La question n'est pas d'être pour ou contre la réserve, mais de reconnaître que celle-ci ne peut venir en renfort que si les douaniers sont en nombre suffisant, ce qui n'est pas le cas actuellement. Voilà qui pose évidemment problème. Ce ne sont pourtant pas les candidats qui manquent, la profession attire, mais les postes ouverts ne permettent de recruter qu'à peine 2 % des inscrits au concours de contrôleur ; ouvrons donc de nouvelles places qui garantiront le maintien d'un haut niveau de qualification sur le terrain.
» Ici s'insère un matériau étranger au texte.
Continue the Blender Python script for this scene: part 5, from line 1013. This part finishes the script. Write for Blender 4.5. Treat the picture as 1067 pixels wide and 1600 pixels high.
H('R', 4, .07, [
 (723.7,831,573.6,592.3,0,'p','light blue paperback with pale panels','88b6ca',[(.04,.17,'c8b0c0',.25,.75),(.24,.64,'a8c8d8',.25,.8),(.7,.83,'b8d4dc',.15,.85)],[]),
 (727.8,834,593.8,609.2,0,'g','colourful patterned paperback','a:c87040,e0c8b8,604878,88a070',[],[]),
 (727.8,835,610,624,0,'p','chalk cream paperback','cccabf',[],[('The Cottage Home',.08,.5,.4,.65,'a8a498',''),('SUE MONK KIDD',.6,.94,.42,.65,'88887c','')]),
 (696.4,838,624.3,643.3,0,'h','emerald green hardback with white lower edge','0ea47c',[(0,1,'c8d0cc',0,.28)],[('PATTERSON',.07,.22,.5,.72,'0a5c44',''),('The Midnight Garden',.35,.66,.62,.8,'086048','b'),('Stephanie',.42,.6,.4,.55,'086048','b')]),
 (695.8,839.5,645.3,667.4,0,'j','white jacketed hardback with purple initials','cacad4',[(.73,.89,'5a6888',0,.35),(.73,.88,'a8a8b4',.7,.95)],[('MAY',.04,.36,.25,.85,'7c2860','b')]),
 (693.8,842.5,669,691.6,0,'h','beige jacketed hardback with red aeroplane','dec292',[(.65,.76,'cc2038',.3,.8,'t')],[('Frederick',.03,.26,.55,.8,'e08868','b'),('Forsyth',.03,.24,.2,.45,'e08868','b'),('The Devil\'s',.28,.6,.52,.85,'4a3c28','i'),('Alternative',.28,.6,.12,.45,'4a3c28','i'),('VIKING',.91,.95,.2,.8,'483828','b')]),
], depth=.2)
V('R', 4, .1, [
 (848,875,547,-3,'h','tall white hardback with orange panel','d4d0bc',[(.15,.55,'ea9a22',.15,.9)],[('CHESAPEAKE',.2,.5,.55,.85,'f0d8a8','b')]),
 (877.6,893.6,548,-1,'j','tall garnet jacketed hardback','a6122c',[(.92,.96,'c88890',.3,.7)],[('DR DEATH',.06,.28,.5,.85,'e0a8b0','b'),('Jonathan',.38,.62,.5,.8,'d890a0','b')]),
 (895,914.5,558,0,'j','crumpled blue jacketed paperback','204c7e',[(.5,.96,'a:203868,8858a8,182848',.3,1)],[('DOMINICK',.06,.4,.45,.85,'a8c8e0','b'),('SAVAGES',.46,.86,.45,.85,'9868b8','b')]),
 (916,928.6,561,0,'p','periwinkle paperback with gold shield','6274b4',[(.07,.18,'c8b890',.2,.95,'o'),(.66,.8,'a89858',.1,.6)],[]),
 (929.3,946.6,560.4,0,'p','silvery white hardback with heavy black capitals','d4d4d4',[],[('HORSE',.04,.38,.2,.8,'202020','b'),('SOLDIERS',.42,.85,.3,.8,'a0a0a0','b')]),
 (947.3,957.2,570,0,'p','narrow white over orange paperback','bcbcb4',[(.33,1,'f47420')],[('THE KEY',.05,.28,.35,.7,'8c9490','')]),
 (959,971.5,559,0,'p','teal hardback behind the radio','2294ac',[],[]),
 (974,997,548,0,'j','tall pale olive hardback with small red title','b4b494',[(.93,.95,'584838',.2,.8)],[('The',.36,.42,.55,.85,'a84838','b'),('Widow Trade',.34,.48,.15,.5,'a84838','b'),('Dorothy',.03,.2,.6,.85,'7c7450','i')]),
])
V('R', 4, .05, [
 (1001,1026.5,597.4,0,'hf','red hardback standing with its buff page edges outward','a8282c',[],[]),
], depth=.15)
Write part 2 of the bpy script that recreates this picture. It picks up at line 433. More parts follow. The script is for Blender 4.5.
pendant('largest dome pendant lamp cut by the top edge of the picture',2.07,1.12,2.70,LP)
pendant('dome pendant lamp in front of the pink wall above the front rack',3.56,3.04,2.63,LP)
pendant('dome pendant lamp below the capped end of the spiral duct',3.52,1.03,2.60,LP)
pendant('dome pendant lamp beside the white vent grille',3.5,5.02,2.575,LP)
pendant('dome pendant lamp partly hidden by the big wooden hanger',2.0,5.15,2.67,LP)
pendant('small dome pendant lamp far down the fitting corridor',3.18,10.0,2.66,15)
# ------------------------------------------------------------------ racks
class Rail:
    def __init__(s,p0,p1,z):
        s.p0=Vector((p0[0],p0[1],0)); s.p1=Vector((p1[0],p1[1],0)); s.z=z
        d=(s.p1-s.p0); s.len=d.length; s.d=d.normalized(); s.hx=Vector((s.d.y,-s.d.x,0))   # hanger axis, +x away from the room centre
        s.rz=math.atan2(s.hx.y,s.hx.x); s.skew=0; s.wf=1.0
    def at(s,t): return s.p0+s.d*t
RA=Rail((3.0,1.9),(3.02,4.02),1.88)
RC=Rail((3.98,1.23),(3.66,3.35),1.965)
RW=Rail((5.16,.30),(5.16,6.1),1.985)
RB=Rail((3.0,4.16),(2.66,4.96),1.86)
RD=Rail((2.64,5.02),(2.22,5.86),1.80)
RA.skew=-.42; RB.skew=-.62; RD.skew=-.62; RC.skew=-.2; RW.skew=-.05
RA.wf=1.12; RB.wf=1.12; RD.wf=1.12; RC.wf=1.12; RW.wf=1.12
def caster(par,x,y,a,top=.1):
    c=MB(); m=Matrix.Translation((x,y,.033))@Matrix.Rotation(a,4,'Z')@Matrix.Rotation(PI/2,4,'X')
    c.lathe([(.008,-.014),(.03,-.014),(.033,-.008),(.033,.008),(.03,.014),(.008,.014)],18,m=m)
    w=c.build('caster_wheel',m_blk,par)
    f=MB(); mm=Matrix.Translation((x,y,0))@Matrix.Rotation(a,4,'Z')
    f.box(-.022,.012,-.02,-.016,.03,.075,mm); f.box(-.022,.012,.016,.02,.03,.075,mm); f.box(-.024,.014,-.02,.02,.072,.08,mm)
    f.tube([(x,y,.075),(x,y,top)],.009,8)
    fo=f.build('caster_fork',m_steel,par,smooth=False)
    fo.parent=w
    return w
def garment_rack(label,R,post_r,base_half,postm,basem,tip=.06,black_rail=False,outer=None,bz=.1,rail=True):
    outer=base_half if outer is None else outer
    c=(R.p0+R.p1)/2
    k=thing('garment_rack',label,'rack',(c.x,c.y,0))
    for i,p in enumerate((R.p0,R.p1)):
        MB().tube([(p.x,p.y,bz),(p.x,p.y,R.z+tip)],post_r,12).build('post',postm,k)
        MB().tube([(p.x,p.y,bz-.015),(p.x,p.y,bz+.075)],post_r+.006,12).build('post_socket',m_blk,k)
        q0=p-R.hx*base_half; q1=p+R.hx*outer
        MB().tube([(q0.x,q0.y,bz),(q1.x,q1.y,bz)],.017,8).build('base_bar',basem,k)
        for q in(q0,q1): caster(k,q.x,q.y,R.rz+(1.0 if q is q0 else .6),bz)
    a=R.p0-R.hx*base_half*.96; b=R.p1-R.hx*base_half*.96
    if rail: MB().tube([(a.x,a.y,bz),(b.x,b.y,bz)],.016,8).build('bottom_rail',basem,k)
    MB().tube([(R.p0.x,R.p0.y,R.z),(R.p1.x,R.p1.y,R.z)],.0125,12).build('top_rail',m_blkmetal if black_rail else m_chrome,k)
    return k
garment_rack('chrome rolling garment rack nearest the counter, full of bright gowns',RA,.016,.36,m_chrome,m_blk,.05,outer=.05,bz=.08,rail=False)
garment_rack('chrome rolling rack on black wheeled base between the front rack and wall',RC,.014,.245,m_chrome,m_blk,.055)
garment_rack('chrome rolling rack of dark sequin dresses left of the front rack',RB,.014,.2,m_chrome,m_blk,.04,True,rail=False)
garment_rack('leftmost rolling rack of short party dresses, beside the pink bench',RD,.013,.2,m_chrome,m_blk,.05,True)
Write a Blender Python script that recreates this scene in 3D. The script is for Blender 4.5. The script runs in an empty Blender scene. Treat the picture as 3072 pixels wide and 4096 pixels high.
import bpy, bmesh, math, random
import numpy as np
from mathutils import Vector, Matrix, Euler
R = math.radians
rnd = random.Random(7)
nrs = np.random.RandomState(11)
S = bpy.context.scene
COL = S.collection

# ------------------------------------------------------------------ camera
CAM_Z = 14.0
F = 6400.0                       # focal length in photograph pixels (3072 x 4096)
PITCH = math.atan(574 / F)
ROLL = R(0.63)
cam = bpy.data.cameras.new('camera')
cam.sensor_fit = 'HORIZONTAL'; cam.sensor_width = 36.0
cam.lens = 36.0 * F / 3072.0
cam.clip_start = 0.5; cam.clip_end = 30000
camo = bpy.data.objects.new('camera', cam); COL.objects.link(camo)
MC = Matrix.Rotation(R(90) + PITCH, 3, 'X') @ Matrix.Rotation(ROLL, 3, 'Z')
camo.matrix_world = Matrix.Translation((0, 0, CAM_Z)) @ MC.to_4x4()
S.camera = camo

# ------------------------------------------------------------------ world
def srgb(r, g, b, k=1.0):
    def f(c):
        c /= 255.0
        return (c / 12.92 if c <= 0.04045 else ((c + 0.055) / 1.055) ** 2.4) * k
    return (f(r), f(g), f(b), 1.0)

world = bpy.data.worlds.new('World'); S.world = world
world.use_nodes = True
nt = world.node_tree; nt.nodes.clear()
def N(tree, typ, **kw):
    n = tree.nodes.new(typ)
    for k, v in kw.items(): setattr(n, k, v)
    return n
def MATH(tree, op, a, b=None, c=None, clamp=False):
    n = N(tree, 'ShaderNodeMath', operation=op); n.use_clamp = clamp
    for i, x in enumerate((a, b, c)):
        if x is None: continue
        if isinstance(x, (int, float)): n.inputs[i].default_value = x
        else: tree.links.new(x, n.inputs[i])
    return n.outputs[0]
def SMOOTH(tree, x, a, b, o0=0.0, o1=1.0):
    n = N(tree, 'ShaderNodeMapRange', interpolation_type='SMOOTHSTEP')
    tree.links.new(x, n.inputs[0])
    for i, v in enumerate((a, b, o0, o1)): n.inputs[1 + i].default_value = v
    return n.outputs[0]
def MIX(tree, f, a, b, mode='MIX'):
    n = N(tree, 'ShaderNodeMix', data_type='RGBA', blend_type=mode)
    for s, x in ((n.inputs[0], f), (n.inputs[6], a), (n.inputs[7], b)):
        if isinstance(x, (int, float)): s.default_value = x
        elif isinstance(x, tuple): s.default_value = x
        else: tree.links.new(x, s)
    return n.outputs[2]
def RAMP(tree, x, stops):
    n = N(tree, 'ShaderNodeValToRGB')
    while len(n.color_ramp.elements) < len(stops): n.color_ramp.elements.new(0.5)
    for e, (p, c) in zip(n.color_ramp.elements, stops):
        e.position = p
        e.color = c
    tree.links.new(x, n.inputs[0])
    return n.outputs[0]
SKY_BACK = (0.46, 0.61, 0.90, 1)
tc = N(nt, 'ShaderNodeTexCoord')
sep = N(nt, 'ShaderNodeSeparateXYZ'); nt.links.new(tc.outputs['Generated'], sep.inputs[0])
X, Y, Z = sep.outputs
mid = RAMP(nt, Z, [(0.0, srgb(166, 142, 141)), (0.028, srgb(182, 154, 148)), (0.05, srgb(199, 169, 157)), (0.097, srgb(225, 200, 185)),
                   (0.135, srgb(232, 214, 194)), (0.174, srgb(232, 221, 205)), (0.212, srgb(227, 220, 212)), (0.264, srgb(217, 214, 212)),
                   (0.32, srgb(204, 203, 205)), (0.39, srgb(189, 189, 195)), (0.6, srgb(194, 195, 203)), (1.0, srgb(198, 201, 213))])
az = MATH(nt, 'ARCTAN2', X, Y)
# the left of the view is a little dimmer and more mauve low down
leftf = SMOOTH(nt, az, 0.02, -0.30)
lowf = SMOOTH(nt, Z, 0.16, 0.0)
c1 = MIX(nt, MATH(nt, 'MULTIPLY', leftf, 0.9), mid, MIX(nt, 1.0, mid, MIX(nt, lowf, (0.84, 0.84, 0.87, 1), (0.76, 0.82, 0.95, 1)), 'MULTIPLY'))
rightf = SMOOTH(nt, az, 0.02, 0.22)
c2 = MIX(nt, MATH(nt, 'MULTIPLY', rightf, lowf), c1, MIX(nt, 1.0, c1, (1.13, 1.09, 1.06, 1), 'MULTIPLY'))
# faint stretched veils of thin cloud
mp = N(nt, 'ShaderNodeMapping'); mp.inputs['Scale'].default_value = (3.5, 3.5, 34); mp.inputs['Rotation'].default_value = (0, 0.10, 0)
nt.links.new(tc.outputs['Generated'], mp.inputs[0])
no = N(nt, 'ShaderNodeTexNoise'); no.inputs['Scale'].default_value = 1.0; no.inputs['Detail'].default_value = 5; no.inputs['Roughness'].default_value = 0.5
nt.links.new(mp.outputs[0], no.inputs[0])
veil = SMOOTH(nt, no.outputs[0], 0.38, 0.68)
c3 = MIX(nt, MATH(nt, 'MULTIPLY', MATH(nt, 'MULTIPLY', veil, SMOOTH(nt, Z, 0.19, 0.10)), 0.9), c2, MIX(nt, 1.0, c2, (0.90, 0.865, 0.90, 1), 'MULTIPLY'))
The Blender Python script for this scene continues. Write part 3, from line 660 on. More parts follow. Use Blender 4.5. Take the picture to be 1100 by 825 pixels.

Pour faire face aux nouvelles menaces et pour nous protéger, la prochaine programmation devra être à la hauteur des enjeux : doublons les effectifs de la douane, réaffirmons son rôle de police de la marchandise, renforçons les moyens humains et techniques de l'administration fiscale dans la lutte contre la fraude – à laquelle vous dites vouloir vous attaquer –, réaffirmons la mission de contrôle des importations de la douane pour lutter contre les trafics, instaurons des droits de douane sur des critères écologiques et protégeons comme il se doit les économies locales, toutes actions qui nécessiteraient évidemment un renforcement de la douane. Il me semble que c'est ainsi que nous pourrons moderniser le cadre d'action de notre administration douanière.